** Do this **
Beginning with the first line of the data below, reproduce every line unchanged, ending with the line that holds "from mathutils import Vector, Matrix".

** Data provided **
--------------------

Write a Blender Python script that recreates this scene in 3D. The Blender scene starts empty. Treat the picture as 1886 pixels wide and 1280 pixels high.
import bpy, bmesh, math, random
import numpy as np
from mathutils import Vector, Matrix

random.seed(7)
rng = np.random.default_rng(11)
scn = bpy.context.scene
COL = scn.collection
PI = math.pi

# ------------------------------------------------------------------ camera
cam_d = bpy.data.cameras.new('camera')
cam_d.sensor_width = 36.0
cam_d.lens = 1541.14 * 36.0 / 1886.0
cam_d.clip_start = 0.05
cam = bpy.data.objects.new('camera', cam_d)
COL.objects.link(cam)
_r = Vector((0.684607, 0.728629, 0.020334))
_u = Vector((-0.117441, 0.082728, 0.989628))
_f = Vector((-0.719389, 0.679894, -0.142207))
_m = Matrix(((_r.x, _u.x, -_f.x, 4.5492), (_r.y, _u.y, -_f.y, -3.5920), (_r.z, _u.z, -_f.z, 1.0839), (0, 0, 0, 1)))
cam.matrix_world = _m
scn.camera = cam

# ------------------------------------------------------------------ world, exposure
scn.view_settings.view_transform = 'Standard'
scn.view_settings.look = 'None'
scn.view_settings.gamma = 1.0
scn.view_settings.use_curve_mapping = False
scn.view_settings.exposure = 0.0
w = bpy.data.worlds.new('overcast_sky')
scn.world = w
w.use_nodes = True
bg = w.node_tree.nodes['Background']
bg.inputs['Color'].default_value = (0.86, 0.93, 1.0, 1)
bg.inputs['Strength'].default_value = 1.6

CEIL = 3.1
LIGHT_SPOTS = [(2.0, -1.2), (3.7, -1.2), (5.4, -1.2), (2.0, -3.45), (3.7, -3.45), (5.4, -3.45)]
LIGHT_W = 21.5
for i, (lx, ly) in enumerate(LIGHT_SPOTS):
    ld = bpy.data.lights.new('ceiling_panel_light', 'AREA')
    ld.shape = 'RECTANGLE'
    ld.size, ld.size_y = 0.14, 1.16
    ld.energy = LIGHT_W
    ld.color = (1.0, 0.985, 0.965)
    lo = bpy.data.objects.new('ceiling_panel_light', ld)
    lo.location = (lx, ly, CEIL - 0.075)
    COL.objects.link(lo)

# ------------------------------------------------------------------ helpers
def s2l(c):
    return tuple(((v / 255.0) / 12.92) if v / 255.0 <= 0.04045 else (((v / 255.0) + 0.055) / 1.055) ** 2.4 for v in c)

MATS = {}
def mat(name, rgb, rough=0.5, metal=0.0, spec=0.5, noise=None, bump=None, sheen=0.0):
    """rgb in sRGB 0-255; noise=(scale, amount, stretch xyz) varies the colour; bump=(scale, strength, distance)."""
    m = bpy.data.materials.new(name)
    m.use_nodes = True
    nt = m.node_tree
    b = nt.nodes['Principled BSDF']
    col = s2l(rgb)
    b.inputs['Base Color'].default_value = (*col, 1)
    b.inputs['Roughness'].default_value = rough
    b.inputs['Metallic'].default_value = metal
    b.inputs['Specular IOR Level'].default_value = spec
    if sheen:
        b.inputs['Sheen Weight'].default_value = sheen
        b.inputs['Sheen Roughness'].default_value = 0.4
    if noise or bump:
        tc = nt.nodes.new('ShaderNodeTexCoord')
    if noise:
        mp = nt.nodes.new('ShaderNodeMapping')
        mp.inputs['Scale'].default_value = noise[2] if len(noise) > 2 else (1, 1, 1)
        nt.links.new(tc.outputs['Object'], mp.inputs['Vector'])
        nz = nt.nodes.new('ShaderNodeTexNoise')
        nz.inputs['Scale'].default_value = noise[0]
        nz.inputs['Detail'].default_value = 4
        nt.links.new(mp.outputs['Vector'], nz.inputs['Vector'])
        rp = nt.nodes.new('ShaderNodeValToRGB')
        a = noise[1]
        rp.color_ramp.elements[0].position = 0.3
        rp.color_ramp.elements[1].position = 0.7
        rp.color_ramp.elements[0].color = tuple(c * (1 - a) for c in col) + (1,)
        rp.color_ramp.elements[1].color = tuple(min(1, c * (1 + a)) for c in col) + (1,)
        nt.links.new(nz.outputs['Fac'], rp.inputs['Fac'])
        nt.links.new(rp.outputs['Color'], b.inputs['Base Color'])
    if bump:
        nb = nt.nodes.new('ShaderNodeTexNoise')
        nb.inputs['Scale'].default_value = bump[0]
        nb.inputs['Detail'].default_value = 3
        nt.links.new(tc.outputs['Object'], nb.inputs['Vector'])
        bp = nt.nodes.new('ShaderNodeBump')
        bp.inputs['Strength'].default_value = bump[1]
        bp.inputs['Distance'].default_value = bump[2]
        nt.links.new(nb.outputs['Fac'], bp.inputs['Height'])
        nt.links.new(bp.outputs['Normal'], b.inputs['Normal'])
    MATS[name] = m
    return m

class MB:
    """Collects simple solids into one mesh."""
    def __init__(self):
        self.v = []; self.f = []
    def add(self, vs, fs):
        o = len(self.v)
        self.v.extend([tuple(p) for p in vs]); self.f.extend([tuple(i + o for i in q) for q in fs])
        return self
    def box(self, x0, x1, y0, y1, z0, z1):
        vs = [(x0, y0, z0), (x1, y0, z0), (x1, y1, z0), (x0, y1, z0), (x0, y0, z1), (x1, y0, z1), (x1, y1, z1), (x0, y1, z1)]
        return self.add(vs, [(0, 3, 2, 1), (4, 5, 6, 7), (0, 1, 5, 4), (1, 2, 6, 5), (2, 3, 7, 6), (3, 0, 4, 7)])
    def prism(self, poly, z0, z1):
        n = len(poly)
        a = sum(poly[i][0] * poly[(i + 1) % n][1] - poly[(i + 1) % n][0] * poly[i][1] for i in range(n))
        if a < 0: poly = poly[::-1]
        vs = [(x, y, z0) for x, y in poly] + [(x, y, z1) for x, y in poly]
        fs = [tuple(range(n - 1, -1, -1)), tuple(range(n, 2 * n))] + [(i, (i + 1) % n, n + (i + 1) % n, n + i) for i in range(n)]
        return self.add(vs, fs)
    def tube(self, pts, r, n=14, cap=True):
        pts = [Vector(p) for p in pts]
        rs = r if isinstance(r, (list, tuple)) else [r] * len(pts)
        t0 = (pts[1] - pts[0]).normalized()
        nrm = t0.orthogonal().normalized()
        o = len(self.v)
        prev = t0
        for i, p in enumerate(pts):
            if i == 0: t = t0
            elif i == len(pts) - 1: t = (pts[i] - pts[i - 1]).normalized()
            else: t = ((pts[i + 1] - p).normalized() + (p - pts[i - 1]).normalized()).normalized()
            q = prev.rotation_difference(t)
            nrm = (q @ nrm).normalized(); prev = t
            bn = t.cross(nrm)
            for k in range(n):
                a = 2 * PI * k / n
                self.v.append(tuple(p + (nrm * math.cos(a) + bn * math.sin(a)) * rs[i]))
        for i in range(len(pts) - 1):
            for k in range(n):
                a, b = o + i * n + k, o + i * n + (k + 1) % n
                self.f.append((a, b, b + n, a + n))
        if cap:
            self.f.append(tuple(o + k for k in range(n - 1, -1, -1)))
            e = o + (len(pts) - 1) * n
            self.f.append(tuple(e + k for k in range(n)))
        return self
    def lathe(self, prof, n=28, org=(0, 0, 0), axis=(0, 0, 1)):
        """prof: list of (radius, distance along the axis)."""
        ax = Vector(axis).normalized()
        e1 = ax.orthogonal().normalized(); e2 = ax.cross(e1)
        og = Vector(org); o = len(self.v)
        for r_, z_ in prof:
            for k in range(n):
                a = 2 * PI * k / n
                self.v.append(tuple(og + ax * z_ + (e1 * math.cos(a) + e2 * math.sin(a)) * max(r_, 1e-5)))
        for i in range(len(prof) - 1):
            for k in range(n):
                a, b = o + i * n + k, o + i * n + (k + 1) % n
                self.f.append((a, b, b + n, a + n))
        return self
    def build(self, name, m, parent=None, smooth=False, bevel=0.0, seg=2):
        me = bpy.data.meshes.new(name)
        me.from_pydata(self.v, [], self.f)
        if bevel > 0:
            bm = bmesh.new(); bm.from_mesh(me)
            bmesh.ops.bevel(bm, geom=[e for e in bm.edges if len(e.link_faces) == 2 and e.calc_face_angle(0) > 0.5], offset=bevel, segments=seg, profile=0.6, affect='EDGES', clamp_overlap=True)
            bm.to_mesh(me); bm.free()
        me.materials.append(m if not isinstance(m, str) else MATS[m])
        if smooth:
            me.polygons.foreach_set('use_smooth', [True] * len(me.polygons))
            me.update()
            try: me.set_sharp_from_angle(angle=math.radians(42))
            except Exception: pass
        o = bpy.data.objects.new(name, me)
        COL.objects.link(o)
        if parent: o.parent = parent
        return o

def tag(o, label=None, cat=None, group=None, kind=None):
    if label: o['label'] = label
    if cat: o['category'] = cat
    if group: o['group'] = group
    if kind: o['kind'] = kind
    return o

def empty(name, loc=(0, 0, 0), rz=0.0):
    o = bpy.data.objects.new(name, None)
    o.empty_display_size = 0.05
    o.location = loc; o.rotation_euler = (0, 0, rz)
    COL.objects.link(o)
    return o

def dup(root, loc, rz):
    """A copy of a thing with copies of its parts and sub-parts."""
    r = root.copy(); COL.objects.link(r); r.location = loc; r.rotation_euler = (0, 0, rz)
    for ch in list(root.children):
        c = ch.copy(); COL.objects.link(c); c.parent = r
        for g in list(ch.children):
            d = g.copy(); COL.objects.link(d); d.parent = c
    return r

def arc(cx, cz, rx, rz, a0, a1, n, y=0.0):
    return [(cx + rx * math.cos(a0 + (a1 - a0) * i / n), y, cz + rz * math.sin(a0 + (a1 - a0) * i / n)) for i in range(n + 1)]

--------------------

** Complete answer **
Write a Blender Python script that recreates this scene in 3D. The Blender scene starts empty. Treat the picture as 1886 pixels wide and 1280 pixels high.
import bpy, bmesh, math, random
import numpy as np
from mathutils import Vector, Matrix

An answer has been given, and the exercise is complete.